Guardrails to Keep Content Clutter From Coming Back

Most people do a big prune and archive, then 6 months later they're back to 5 years of cluttered, irrelevant content on their profile. Set these simple, low-effort guardrails to keep your social media manageable long-term:

  1. A 10-minute monthly content check : At the end of each month, delete any new content that didn't perform well, is outdated, or no longer aligns with your brand, so you don't have to do a 3-hour prune every year.
  2. A quarterly archive review : Every 3 months, go through your archived content and delete anything you no longer need, so you're not hoarding content you'll never use again.
  3. A pre-post checklist : Before you post any new content, ask yourself: "Will I want to keep this on my profile in 2 years?" If the answer is no, either don't post it, or plan to archive it after 6 months if it performs well.

The Wins Speak For Themselves

I did my first full social media prune and archive 6 months ago, and the results have been impossible to ignore:

  • My profile engagement went up 22% because new visitors don't have to scroll through 5 years of outdated content to find my current work and offers.
  • I've never lost a client inquiry because I deleted a high-performing old post---all my high-value content is archived and tagged, so I can pull it up for proposals anytime.
  • I cut down the time I spend managing my social media by 3 hours a week, because I don't waste time scrolling through old content looking for assets I need.

The goal of pruning and archiving isn't to erase your past or have a perfectly curated, soulless profile.

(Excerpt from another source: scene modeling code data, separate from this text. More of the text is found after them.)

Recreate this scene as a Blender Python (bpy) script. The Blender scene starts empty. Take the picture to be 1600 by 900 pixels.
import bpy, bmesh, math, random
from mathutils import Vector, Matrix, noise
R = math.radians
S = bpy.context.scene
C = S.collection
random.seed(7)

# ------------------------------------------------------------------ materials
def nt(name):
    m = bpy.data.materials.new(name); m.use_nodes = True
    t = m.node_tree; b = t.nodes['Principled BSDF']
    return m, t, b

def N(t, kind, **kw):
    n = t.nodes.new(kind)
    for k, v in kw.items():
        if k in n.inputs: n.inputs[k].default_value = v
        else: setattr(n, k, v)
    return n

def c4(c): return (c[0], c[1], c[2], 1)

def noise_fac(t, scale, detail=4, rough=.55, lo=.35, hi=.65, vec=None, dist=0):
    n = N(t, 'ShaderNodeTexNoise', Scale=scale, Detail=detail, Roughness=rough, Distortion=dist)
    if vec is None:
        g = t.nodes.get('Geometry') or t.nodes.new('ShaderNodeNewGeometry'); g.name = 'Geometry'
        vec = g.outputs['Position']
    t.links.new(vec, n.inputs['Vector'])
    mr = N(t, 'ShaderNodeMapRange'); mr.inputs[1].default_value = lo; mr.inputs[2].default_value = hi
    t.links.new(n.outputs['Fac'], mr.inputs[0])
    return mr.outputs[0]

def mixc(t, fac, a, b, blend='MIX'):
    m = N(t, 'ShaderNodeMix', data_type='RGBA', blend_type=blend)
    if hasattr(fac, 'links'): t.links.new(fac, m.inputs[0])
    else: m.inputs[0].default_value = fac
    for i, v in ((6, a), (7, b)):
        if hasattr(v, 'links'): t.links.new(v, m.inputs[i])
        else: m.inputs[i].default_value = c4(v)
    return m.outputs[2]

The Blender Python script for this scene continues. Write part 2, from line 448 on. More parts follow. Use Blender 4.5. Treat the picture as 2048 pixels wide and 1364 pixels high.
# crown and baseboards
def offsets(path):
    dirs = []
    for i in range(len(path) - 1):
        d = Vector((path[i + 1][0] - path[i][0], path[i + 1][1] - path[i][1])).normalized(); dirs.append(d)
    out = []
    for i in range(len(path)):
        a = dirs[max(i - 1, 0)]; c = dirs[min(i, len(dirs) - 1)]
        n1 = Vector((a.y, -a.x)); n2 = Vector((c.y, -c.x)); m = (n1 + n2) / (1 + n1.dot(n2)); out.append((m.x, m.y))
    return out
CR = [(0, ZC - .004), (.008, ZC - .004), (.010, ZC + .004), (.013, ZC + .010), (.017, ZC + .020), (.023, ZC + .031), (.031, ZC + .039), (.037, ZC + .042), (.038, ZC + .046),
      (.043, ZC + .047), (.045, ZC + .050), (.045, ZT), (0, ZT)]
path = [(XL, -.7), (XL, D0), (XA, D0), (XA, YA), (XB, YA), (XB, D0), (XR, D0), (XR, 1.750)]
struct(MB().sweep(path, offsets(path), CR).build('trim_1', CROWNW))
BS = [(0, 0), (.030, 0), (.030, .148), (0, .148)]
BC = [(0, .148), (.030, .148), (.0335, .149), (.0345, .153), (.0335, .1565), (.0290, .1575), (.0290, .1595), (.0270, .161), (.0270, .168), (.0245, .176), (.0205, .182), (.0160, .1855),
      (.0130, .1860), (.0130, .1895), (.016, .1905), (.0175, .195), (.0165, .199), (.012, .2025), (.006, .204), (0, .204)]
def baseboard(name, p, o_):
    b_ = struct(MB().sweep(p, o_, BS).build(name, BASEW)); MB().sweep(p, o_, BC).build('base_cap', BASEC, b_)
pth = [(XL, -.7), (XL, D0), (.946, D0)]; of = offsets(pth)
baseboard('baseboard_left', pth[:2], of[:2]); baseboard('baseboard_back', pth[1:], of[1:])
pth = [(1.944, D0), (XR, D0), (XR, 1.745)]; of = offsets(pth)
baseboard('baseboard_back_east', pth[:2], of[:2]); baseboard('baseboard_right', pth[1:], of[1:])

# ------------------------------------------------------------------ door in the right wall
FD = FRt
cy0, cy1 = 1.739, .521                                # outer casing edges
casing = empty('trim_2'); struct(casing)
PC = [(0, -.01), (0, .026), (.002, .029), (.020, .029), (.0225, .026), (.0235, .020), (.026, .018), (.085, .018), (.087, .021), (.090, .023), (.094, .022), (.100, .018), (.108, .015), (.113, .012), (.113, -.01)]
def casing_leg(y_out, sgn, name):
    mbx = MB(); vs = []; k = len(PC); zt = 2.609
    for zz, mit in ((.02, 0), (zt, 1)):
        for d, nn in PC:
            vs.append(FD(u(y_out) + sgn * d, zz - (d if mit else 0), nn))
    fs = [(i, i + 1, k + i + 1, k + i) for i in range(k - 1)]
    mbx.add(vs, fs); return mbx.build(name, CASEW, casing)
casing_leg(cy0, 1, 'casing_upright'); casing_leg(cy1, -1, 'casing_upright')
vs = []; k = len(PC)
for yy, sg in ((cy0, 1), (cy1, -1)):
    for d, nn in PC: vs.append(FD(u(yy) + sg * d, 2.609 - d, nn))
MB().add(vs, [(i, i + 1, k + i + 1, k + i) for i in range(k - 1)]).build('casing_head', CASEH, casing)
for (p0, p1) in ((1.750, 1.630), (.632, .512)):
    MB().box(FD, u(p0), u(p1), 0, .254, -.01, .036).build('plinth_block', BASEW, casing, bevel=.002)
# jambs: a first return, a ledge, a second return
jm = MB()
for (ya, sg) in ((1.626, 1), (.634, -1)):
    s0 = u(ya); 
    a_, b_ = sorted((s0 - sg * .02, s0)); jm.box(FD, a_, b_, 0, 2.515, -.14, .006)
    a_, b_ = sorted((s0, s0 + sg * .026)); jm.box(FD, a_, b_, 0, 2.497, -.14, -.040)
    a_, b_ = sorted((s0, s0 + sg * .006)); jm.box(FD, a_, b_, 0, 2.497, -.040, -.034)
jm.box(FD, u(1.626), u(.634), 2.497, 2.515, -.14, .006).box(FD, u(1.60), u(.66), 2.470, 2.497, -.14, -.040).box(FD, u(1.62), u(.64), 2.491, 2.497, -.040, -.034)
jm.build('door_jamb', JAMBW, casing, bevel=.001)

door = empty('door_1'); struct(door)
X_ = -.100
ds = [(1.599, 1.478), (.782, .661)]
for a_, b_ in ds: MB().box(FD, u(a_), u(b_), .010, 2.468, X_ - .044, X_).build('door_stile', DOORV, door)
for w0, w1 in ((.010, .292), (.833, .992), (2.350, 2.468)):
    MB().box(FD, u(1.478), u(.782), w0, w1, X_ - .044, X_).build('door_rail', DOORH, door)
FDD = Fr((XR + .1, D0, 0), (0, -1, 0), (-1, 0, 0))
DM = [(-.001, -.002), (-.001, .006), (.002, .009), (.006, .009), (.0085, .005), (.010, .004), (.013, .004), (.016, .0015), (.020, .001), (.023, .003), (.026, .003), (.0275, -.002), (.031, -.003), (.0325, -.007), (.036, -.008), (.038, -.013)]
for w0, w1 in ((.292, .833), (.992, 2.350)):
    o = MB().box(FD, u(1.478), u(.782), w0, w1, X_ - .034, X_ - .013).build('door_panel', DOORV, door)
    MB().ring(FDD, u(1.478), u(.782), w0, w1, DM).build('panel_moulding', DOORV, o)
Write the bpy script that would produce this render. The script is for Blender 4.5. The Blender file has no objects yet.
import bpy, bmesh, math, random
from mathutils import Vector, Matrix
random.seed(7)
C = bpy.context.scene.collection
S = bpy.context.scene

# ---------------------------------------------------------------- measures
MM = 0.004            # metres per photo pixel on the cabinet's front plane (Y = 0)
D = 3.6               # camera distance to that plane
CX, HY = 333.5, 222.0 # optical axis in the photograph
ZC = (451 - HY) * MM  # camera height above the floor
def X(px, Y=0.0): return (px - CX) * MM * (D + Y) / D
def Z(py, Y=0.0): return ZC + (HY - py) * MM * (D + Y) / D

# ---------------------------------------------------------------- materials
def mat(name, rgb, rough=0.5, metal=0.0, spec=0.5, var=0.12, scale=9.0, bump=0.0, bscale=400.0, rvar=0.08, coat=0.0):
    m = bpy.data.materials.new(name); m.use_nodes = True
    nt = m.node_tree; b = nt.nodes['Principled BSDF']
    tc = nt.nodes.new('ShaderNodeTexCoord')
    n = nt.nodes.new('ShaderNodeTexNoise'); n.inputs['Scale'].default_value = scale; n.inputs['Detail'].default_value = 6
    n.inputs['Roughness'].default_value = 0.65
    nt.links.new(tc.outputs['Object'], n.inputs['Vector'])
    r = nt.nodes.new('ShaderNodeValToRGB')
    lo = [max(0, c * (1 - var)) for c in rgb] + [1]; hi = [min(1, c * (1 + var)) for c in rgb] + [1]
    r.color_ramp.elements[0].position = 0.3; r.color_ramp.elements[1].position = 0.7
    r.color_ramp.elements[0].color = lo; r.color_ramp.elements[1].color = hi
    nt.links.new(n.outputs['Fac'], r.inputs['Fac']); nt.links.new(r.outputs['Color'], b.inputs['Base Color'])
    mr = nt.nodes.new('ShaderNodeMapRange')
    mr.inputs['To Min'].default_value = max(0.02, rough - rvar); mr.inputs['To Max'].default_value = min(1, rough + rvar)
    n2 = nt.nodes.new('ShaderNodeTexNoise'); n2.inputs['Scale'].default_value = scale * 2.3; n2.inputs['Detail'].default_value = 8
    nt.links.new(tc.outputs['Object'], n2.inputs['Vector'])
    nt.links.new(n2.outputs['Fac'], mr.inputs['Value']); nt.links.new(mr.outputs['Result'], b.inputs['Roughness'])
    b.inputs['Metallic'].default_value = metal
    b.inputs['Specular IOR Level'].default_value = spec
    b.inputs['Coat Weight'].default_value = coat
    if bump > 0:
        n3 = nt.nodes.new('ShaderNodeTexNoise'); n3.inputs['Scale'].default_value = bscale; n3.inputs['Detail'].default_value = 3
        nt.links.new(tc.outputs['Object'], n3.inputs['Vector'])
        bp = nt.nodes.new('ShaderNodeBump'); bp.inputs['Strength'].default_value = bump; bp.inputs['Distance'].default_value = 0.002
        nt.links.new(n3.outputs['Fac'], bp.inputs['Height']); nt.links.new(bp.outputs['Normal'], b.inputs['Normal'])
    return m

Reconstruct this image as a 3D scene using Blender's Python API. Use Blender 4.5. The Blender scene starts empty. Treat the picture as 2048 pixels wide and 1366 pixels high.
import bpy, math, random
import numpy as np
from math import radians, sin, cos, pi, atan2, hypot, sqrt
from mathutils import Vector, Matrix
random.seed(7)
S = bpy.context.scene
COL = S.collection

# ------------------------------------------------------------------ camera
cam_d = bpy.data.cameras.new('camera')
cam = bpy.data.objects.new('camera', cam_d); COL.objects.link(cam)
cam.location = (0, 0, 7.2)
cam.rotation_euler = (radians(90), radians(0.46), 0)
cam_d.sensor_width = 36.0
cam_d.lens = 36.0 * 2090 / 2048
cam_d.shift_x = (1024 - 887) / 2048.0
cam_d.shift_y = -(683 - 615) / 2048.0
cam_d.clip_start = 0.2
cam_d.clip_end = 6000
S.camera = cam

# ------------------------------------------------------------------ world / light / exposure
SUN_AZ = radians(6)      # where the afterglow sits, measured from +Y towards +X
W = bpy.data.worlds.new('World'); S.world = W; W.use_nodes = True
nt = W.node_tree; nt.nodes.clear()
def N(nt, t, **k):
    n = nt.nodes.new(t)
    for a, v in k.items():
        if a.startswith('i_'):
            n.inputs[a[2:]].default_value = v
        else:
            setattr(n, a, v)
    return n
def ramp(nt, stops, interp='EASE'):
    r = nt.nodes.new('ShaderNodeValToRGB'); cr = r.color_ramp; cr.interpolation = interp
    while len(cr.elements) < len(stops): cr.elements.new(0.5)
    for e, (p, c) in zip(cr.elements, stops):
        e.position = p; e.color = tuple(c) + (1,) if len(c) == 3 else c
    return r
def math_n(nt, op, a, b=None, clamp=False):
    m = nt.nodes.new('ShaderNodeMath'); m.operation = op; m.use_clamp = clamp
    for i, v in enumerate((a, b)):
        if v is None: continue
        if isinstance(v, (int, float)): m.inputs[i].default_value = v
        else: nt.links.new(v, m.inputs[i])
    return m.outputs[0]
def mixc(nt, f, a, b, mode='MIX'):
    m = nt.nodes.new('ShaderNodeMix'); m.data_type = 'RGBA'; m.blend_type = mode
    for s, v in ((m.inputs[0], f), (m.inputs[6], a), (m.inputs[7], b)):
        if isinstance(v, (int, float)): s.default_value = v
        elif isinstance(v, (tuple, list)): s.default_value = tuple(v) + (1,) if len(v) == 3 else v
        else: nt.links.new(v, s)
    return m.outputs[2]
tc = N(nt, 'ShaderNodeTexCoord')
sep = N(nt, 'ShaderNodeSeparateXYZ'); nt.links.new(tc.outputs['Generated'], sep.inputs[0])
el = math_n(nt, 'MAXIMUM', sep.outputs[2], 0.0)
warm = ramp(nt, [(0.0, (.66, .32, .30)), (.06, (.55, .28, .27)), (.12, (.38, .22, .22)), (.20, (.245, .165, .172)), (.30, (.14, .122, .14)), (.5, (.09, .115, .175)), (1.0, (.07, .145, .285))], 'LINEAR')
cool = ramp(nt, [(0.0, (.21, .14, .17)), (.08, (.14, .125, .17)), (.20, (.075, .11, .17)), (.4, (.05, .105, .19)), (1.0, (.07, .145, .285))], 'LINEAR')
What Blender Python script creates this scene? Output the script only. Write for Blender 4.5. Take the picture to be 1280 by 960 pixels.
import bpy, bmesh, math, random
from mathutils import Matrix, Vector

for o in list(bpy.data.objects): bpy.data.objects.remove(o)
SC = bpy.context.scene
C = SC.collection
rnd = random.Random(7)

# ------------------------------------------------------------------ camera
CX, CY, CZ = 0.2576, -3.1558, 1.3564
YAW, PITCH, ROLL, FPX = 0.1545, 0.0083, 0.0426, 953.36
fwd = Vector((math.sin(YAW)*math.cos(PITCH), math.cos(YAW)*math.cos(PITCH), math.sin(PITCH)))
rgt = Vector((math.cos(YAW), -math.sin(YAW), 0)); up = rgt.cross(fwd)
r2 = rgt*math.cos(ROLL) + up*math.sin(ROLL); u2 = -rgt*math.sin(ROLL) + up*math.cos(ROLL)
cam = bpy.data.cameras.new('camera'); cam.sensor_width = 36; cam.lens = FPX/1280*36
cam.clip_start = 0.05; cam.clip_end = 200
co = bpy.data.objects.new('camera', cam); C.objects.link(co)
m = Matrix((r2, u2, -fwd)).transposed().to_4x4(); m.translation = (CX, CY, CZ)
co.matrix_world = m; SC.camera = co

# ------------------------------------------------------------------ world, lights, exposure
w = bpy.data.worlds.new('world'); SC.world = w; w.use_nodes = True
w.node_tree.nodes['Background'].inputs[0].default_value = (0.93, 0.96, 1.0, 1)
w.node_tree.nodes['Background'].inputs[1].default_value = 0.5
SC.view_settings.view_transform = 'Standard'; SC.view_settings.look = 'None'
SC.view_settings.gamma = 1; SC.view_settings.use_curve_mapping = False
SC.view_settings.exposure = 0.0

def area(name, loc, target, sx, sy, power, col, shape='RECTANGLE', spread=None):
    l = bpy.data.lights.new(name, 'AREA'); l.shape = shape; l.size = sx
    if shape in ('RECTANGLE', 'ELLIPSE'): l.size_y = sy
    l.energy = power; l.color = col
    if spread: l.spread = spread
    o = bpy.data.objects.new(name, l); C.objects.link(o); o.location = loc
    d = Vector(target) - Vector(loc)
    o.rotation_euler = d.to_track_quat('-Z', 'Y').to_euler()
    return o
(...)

It's to make sure your social media presence works for you: the content you keep public shows your current audience who you are and what you offer now, and the content you archive is there when you need it, without cluttering up your profile.

If you're feeling overwhelmed by your cluttered social media, start small: spend 30 minutes this weekend downloading a backup of your content, then sort 50 of your most recent posts into keep/archive/prune buckets. You don't have to do it all in one day---small, consistent steps will keep your digital footprint working for you, not against you.